Superfluorescence Polarization - A Signature of Collisional Redistribution, A. Kumarakrishnan, S. Chudasama, and X. L. Han, Physical Review A 68, 033801 (2003).

 

 

 

Time-resolved SF detected along the long axis of cigar shaped atom clouds for various ground-state atom numbers N. The excitation pulses are overlapped, and time t = 0 corresponds to the center of the excitation pulses. The atom number N increases from the bottom to the top curve. The dashed curve indicates the time dependence of the excitation pulses. The inset shows the height of the two maxima observed in the time-resolved emission signals (peak 1 and peak 2) for a fixed number of atoms, as a function of the delay time between the two excitation pulses. (Delay time <0 corresponds to STIRAP excitation pulse ordering, while delay time >0 corresponds to sequential excitation pulse ordering.)

 

 

 

 

 

 

 

 

 

 

 

 

 

 

 

 

 

 

Delay time of SF vs number of atoms. The delays marked peak 1 (solid diamonds) and peak 2 (empty diamonds) correspond to temporally resolved peaks measured along the long axis of the cigar-shaped cloud.
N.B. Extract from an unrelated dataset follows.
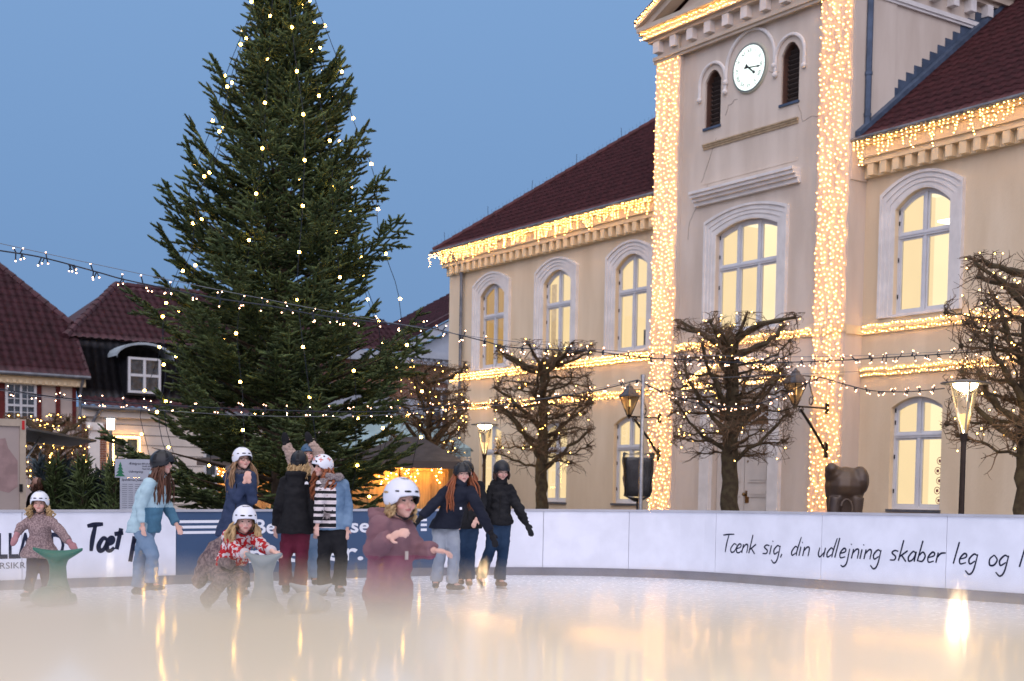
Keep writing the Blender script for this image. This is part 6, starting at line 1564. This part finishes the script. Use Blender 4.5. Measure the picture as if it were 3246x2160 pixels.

Delays for the spherical trap are shown with triangles. For the case of the cigar and the sphere, the experimental data are fitted with functions of the type aN−x + b with fit parameters a, b, and x, shown as solid lines. The fits show that the delays scale as the expected, with x = (1.12 ± 0.16) for the cigar and (1.17 ± 0.14) for the sphere, respectively. The offset b is zero for the cigar and ~70 ns for the sphere. The dashed line shows the predicted 5.2 μm delay. Numerical simulations for cascade fluorescence suggest that peak 2 should occur at 174 ns.

 

 

 

 

 

 

 

 

 

 

 

 

 

 

 

 

 

 

 

 

 

 

 

 


            MOT fluorescence at 780nm n 5P-5S transition and 420nm on 6P-5S transition.